Weekly Market Recap: Spain and Italy Supersede Black Friday Hype


Today’s markets were down because:

1) Europe. Mariano Rajoy and his conservative People’s Party won the biggest majority in a Spanish election in almost 30 years on Sunday, but despite Rajoy’s pledge last night in his victory speech that Spain would “stop being a problem and become part of the solution again,” investors were unsurprisingly not relieved. While Rajoy’s absolute majority means he will have no trouble pushing through heavy-handed austerity measures that will make the EU happy, the general consensus now seems to be that only eurobonds or a massive bond purchasing program can effectively tackle the sovereign debt crisis and put an end to its rampage through Europe, both of which have met with heavy opposition from the euro zone’s biggest players.

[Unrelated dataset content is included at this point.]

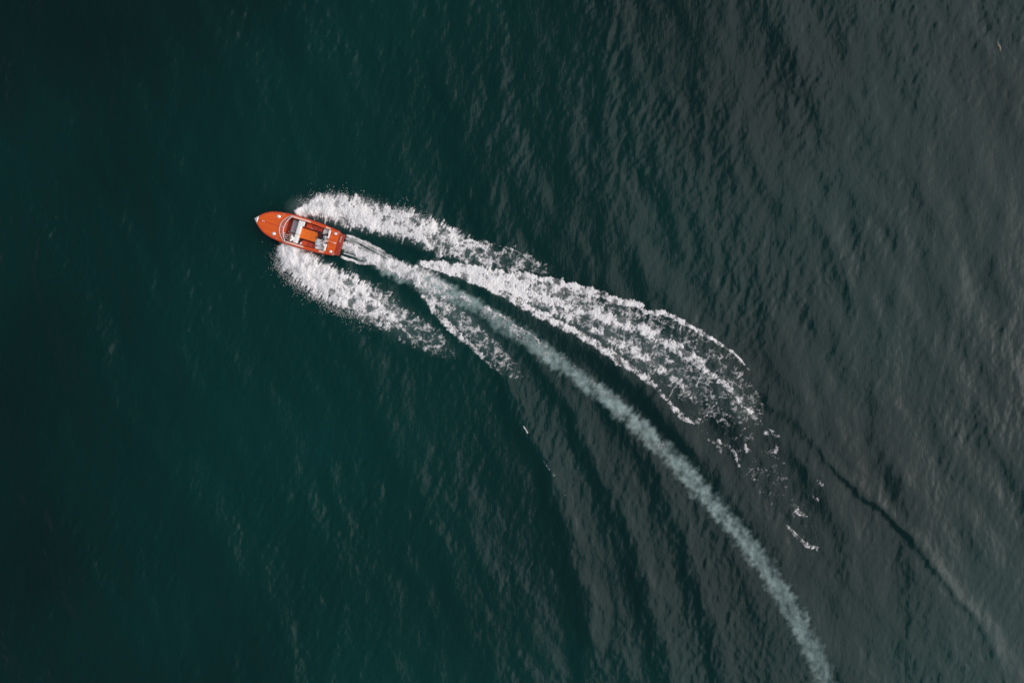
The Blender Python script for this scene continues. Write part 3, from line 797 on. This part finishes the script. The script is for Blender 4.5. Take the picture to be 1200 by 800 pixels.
# front bench
def seat(name, parts):
    e = empty(name, P(*parts[0][1][:2], .25), parent=boat)
    for nm, c, d, mt, r in parts:
        bm = bmesh.new(); rbox(bm, P(*c) - e.location, d, r, seg=4); mesh_obj(nm, bm, mt, e, True)
    return e
seat('front_seat', [('base', (48, 0, .37), (.44, 26 * K, .24), LINING, .02),
                    ('cushion', (46.4, 5.0, .555), (7.8 * K, 15.4 * K, .13), GREY, .05),
                    ('cushion', (46.4, -8.6, .555), (7.8 * K, 9.8 * K, .13), GREY, .05),
                    ('backrest', (53.0, 5.2, .76), (5.2 * K, 16.4 * K, .46), CREAM, .09),
                    ('backrest', (53.0, -8.4, .76), (5.2 * K, 10.4 * K, .46), CREAM, .09),
                    ('headrest_roll', (56.2, 10.6, .90), (3.6 * K, 5.6 * K, .17), CREAM, .07)])
# engine box with sun lid
box = empty('engine_box', P(65.5, 0, .24), parent=boat)
bm = bmesh.new(); rbox(bm, Vector((0, 0, .21)), (19.4 * K, 11 * K, .42), .02); mesh_obj('casing', bm, MAHOGANY, box)
lids = []
for a, b in ((55.7, 68.6), (68.8, 75.6)):
    bm = bmesh.new(); rbox(bm, Vector(((65.5 - (a + b) / 2) * K, 0, .445)), ((b - a) * K, 11.6 * K, .05), .018, seg=3)
    o = mesh_obj('lid', bm, HATCH, box); set_uv(o.data, lambda co: (co.x / 5, .5 + co.y / .8)); lids.append(o)
bm = bmesh.new(); tube(bm, [((65.5 - 66) * K, -7.2 * K, .5), ((65.5 - 66) * K, -8.6 * K, .52), ((65.5 - 67.6) * K, -8.6 * K, .52), ((65.5 - 67.6) * K, -7.2 * K, .5)], .014, 6); mesh_obj('grab_handle', bm, CHROME, box, True)
# side lockers padded in red leather
for sg in (-1, 1):
    e = empty('side_locker', P(68, sg * 10.6, .25), parent=boat)
    bm = bmesh.new(); rbox(bm, Vector((-.05, 0, .11)), (20 * K, 5.4 * K, .22), .02); mesh_obj('casing', bm, LINING, e)
    for c in (62.6, 69.2, 75.8):
        bm = bmesh.new(); rbox(bm, Vector(((68 - c) * K, 0, .25)), (6.4 * K, 5.6 * K, .07), .03, seg=3); mesh_obj('pad', bm, ORANGE_PAD if c < 63 else RED_PAD, e, True)
# rear bench
seat('rear_seat', [('base', (85.4, 0, .37), (8.6 * K, 25 * K, .25), LINING, .02),
                   ('cushion', (84.6, 9.6, .555), (7.6 * K, 6.8 * K, .13), CREAM, .05),
                   ('cushion', (84.6, 2.0, .555), (7.6 * K, 8.0 * K, .13), CREAM, .05),
                   ('cushion', (84.6, -7.6, .555), (7.6 * K, 10.6 * K, .13), CREAM, .05),
                   ('backrest', (89.2, 8.4, .73), (2.6 * K, 8.6 * K, .36), CREAM, .06),
                   ('backrest', (89.2, 0, .73), (2.6 * K, 7.6 * K, .36), CREAM, .06),
                   ('backrest', (89.2, -8.4, .73), (2.6 * K, 8.6 * K, .36), CREAM, .06)])
# swim platform in boards
plat = empty('swim_platform', P(104, 0, .42), parent=boat)
for i in range(4):
    bm = bmesh.new(); rbox(bm, Vector(((104 - 102.4 - i * 1.32) * K, 0, 0)), (1.26 * K, (26.6 - 0.35 * i) * K, .05), .012)
    o = mesh_obj('board', bm, PLATFORM, plat); set_uv(o.data, lambda co: (co.y / 3, co.x / .8))
for t in (-8, 8):
    bm = bmesh.new(); tube(bm, [P(101.4, t, .12) - plat.location, P(105.5, t, .40) - plat.location], .02, 8); mesh_obj('bracket', bm, CHROME, plat, True)
for t in (-12.6, 12.4):
    bm = bmesh.new(); rbox(bm, P(101.6, t, .62) - plat.location, (.05, .05, .3), .015); mesh_obj('corner_post', bm, CHROME, plat)
bm = bmesh.new(); rbox(bm, P(103.2, 6.3, .455) - plat.location, (2.2 * K, 8 * K, .03), .01); mesh_obj('sky_sheen_slab', bm, mottled('painted_sky_sheen', (0.5, 0.28, 0.24), (0.42, 0.2, 0.17), 12), plat)  # pale slab painted as the sky's reflection on the platform varnish

# ------------------------------------------------------------------ people
def skin_mesh(name, verts, edges, mat, parent, sub=2, root=0):
    """verts: {key: (pos, (rx, ry))} grown into one smooth surface"""
    keys = list(verts); ix = {k: i for i, k in enumerate(keys)}
    me = bpy.data.meshes.new(name)
    me.from_pydata([verts[k][0] for k in keys], [(ix[a], ix[b]) for a, b in edges], [])
    o = bpy.data.objects.new(name, me); COL.objects.link(o)
    md = o.modifiers.new('skin', 'SKIN'); md.use_smooth_shade = True
    if sub:
        sb = o.modifiers.new('sub', 'SUBSURF'); sb.levels = sub; sb.render_levels = sub
    for i, k in enumerate(keys):
        r = verts[k][1]; r = (r, r) if not isinstance(r, tuple) else r
        me.skin_vertices[0].data[i].radius = r
    me.skin_vertices[0].data[root].use_root = True
    dg = bpy.context.evaluated_depsgraph_get(); dg.update()
    m2 = bpy.data.meshes.new_from_object(o.evaluated_get(dg))
    m2.name = name
    o.modifiers.clear(); o.data = m2
    bpy.data.meshes.remove(me)
    m2.materials.clear(); m2.materials.append(mat)
    m2.shade_smooth()
    if parent: o.parent = parent
    return o

SKIN_A = mottled('skin_tone', (0.55, 0.30, 0.21), (0.48, 0.25, 0.17), 20, 0.5)
HAIR = mottled('dark_hair', (0.012, 0.009, 0.008), (0.03, 0.02, 0.014), 60, 0.45, 0, 0.01, (1, 1, .2))
EYE_W = principled('eye_white', (0.8, 0.8, 0.8), 0.2); EYE_D = principled('eye_dark', (0.02, 0.012, 0.01), 0.2); LIPS = principled('lips', (0.45, 0.14, 0.12), 0.4)

def person(name, label, J, shirt, trousers, shoes, dress=False, long_hair=False, sleeves='short', vest=None):
    """J: joint positions in boat coordinates: pelvis, chest, neck, head, hipL.., look (unit direction of the face)"""
    root_loc = boat.matrix_basis @ J['pelvis']
    e = empty(name, root_loc, boat.rotation_euler)
    tag(e, label, 'person')
    j = {k: (v - J['pelvis'] if k != 'look' else v) for k, v in J.items()}
    V = {}; E = []
    def v(k, p, r): V[k] = (p, r)
    v('pelvis', j['pelvis'], (.125, .10)); v('waist', j['pelvis'].lerp(j['chest'], .45), (.11, .085)); v('chest', j['chest'], (.14, .105))
    v('upper', j['chest'].lerp(j['neck'], .55), (.10, .07)); v('neck', j['neck'], .05)
    look = j['look'].normalized(); upv = (j['head'] - j['neck']).normalized()
    look = (look - upv * look.dot(upv)).normalized(); side = look.cross(upv)
    h = j['head']
    v('jaw', h - upv * .055 + look * .02, (.062, .068)); v('face', h + upv * .0 + look * .012, (.074, .082)); v('crown', h + upv * .065 - look * .005, (.068, .076))
    v('nose', h - upv * .012 + look * .105, .012)
    E += [('pelvis', 'waist'), ('waist', 'chest'), ('chest', 'upper'), ('upper', 'neck'), ('neck', 'jaw'), ('jaw', 'face'), ('face', 'crown'), ('face', 'nose')]
    for sd in 'LR':
        sh, el, wr = j['shoulder' + sd], j['elbow' + sd], j['wrist' + sd]
        v('sh' + sd, sh, .058); v('ua' + sd, sh.lerp(el, .45), .048); v('el' + sd, el, .039); v('fa' + sd, el.lerp(wr, .35), .039); v('wr' + sd, wr, .026)
        E += [('upper', 'sh' + sd), ('sh' + sd, 'ua' + sd), ('ua' + sd, 'el' + sd), ('el' + sd, 'fa' + sd), ('fa' + sd, 'wr' + sd)]
        d = (wr - el).normalized(); acr = d.cross(Vector((0, 0, 1))).normalized(); dn = d.cross(acr).normalized()
        if dn.z > 0: dn = -dn
        pm = wr + d * .055; v('pm' + sd, pm, (.034, .018)); E.append(('wr' + sd, 'pm' + sd))
        for fi, (of, ln) in enumerate(((-.03, .07), (-.01, .085), (.011, .08), (.031, .062))):
            k0, k1, k2 = (f'f{fi}{q}{sd}' for q in 'abc')
            b0 = pm + d * .04 + acr * of
            v(k0, b0, .009); v(k1, b0 + d * ln * .5 + dn * .012 + acr * of * .12, .0085); v(k2, b0 + d * ln * .82 + dn * .04 + acr * of * .15, .007)
            E += [('pm' + sd, k0), (k0, k1), (k1, k2)]
        sgn = 1 if sd == 'L' else -1
        v('t0' + sd, wr + d * .04 + acr * .034 * sgn, .011); v('t1' + sd, wr + d * .08 + acr * .052 * sgn + dn * .015, .009)
        E += [('pm' + sd, 't0' + sd), ('t0' + sd, 't1' + sd)]
        hp, kn, an, to = j['hip' + sd], j['knee' + sd], j['ankle' + sd], j['toe' + sd]
        v('hp' + sd, hp, .088); v('th' + sd, hp.lerp(kn, .45), .078); v('kn' + sd, kn, .055); v('ca' + sd, kn.lerp(an, .33), .056); v('an' + sd, an, .036); v('to' + sd, to, (.036, .024))
        E += [('pelvis', 'hp' + sd), ('hp' + sd, 'th' + sd), ('th' + sd, 'kn' + sd), ('kn' + sd, 'ca' + sd), ('ca' + sd, 'an' + sd), ('an' + sd, 'to' + sd)]
    skin_mesh('body', V, E, SKIN_A, e)
    grow_ = lambda ks, g: {k: (V[k][0], tuple((np.array(V[k][1]) * np.ones(2) + g).tolist())) for k in ks}
    sub = lambda ks: [(a, b) for a, b in E if a in ks and b in ks]
    ks = ['pelvis', 'waist', 'chest', 'upper', 'shL', 'uaL', 'shR', 'uaR']
    if sleeves == 'long': ks += ['elL', 'faL', 'elR', 'faR', 'wrL', 'wrR']
    skin_mesh('dress_top' if dress else 'shirt', {**grow_(ks, .034), **grow_(['chest', 'upper'], .05)}, sub(ks), shirt, e)
    if vest:
        ks = ['pelvis', 'waist', 'chest', 'shR', 'upper']; ks2 = ['waist', 'chest', 'upper', 'shR', 'uaR']
        skin_mesh('waistcoat', {k: (p + side * .05, r) for k, (p, r) in grow_(ks2, .036).items()}, sub(ks2), vest, e)
    if dress:                                      # spread skirt from the waist over the knees
        bm = bmesh.new(); n = 22; rings = []
        kn = j['kneeL'].lerp(j['kneeR'], .5)
        path = [(j['pelvis'].lerp(j['chest'], .3), .13, .11), (j['pelvis'] + Vector((.05, 0, .03)), .20, .14), (j['pelvis'].lerp(kn, .55) + Vector((0, 0, .03)), .25, .135), (kn + Vector((.03, 0, .02)), .29, .125), (kn + Vector((.15, 0, -.09)), .31, .12), (kn + Vector((.17, 0, -.24)), .33, .13)]
        for q, (c, wdt, ht) in enumerate(path):
            nx_ = (path[min(q + 1, 5)][0] - path[max(q - 1, 0)][0]).normalized(); u = Vector((0, 1, 0)); vv = u.cross(nx_).normalized()
            rings.append([bm.verts.new(c + u * math.cos(a) * wdt * (1 + .07 * math.sin(5 * a + q) * (q > 1)) + vv * math.sin(a) * ht * (1 + .10 * math.sin(7 * a + 2 * q) * (q > 1))) for a in np.linspace(0, 2 * math.pi, n, endpoint=False)])
        for A, B in zip(rings, rings[1:]):
            for i in range(n): bm.faces.new((A[i], A[(i + 1) % n], B[(i + 1) % n], B[i]))
        mesh_obj('skirt', bm, shirt, e, True)
    else:
        ks = ['pelvis'] + [a + b for a in ('hp', 'th', 'kn', 'ca', 'an') for b in 'LR']
        skin_mesh('trousers', grow_(ks, .03), sub(ks), trousers, e)
    for sd in 'LR':
        a_, t_ = j['ankle' + sd], j['toe' + sd]; d = (t_ - a_).normalized()
        skin_mesh('shoe', {'h': (a_ - d * .04 - Vector((0, 0, .03)), (.042, .04)), 'm': (a_.lerp(t_, .5) - Vector((0, 0, .012)), (.046, .036)), 't': (t_ + d * .05, (.042, .026))}, [('h', 'm'), ('m', 't')], shoes, e, 2)
    # hair: cap following the skull, longer for one
    hv = {'a': (h + upv * .085 - look * .0, (.082, .088)), 'b': (h + upv * .03 - look * .035, (.086, .078)), 'c': (h - upv * .03 - look * .045, (.074, .062))}
    he = [('a', 'b'), ('b', 'c')]
    if long_hair:
        hv['d'] = (h - upv * .13 - look * .07, (.085, .045)); hv['e'] = (h - upv * .25 - look * .08, (.07, .035)); he += [('c', 'd'), ('d', 'e')]
    skin_mesh('hair', hv, he, HAIR, e)
    for sg in (-1, 1):
        bm = bmesh.new(); bmesh.ops.create_icosphere(bm, subdivisions=2, radius=.011, matrix=Matrix.Translation(h + look * .082 + side * .032 * sg + upv * .012)); o = mesh_obj('eye', bm, EYE_W, e, True)
        bm = bmesh.new(); bmesh.ops.create_icosphere(bm, subdivisions=1, radius=.006, matrix=Matrix.Translation(h + look * .0895 + side * .032 * sg + upv * .012)); mesh_obj('iris', bm, EYE_D, o, True)
        bm = bmesh.new(); bmesh.ops.create_icosphere(bm, subdivisions=2, radius=.024, matrix=Matrix.Translation(h + side * .082 * sg) @ Matrix.Diagonal((.7, .7, 1.2, 1))); mesh_obj('ear', bm, SKIN_A, e, True)
    bm = bmesh.new(); bmesh.ops.create_icosphere(bm, subdivisions=2, radius=.022, matrix=Matrix.Translation(h + look * .084 - upv * .05) @ Matrix.Diagonal((.5, 1, .35, 1))); mesh_obj('mouth', bm, LIPS, e, True)
    return e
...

2) Congress. The 12-member congressional supercommittee tasked with finding at least $1.2 trillion in budget savings over the next decade essentially declared defeat today after three months of talks ended in a stalemate, finally quashing any remaining hope that Congress can put aside party politics in order to compromise for the sake of getting things done. Without a debt deal, automatic spending cuts will kick in at the beginning of 2013 — cuts that deal a heavy blow to both social programs and defense spending, thus dealing both Republicans and Democrats a heavy blow.

3) Banks. Though selling was broad today, financial shares were the biggest losers, as usual. JPMorgan (NYSE:JPM), Citigroup (NYSE:C), Goldman Sachs (NYSE:GS), Morgan Stanley (NYSE:MS), and Bank of America (NYSE:BAC) all declined more than 3%.

BONUS: Foreigners Prove U.S. Dollar Still Safest Currency in the World


Today’s markets were down because:

1) Spain. Yields on short-term Spanish bonds surged to a fourteen-year high on Tuesday, signaling that an election victory on Sunday for the conservative People’s Party has done little to instill faith in the government’s ability to see Spain through the financial crisis. However, Spain’s skyrocketing bond prices became less of a reason for concern when the International Monetary Fund announced that it had enhanced its lending facility and introduced a new six-month liquidity line, creating a safety net for Europe.

2) FOMC. Minutes from the Federal Open Market Committee’s last meeting show that the Federal Reserve might be considering further easing. The news helped equities recover this afternoon from a drop spurred by a Commerce Department report that downwardly revised earlier estimates of third-quarter gross domestic product.

3) Banks. In October, the 10 largest U.S. prime money market funds had a 9% M/M drop in their exposure to EU banks and enlarged their Treasury holdings to almost 30%, according to Fitch. The news hit European banks hard, including Deutsche Bank (NYSE:DB), Credit Suisse (NYSE:CS), Barclays (NYSE:BCS), Lloyds (NYSE:LYG), RBS (NYSE:RBS), UBS (NYSE:UBS), HSBC (NYSE:HBC).


Today’s markets were down because:

1) Europe. Europe’s debt crisis continued to burden investors this week after a series of lackluster debt auctions saw yields on Spanish, Italian, French, and even German debt rising. Meanwhile, Americans awoke from their tryptophan-induced comas this morning to find that Standard & Poor’s downgraded Belgium’s credit rating to double-A from double-A-plus, citing concerns about funding and market pressures, just a day after Moody’s Investors Service downgraded Hungary to junk and Fitch downgraded Portugal to junk. Black Friday indeed.

2) Tech. Internet stocks were some of the biggest decliners in today’s sell-off. Netflix (NASDAQ:NFLX), LinkedIn (NYSE:LNKD), and Groupon (NASDAQ:GRPN) all continued their recent downward trends. Meanwhile, Amazon (NASDAQ:AMZN) and eBay (NASDAQ:EBAY) also moved lower, in spite of positive Thanksgiving e-commerce data. Retail stocks were in focus today as shoppers headed for the stores and braved huge crowds and the threat of trampling to get the best deals, but e-commerce sites will be back in focus on Cyber Monday.

3) Retail. With consumer spending already lagging after a stellar third quarter, retail stocks were in focus today as companies like Macy’s (NYSE:M) and Best Buy (NYSE:BBY) tried to lure in customers with huge Black Friday sales. Though both stocks slipped slightly, as did the broader markets, whether sales justify such a move remains to be seen. Fox News has cited retailers who are calling this Black Friday one of the best in history as droves of people pour into stores like Target (NYSE:TGT) and Wal-Mart (NYSE:WMT). However, Reuters says that, while today may be the busiest day of the year in terms of store traffic, it does not mean that sales will soar for the season. Many people out there are taking advantage of bare-bone deals on which retailers are forfeiting a large share of profits, but may not be buying more than the essentials, or be willing to return to the stores when prices return to normal.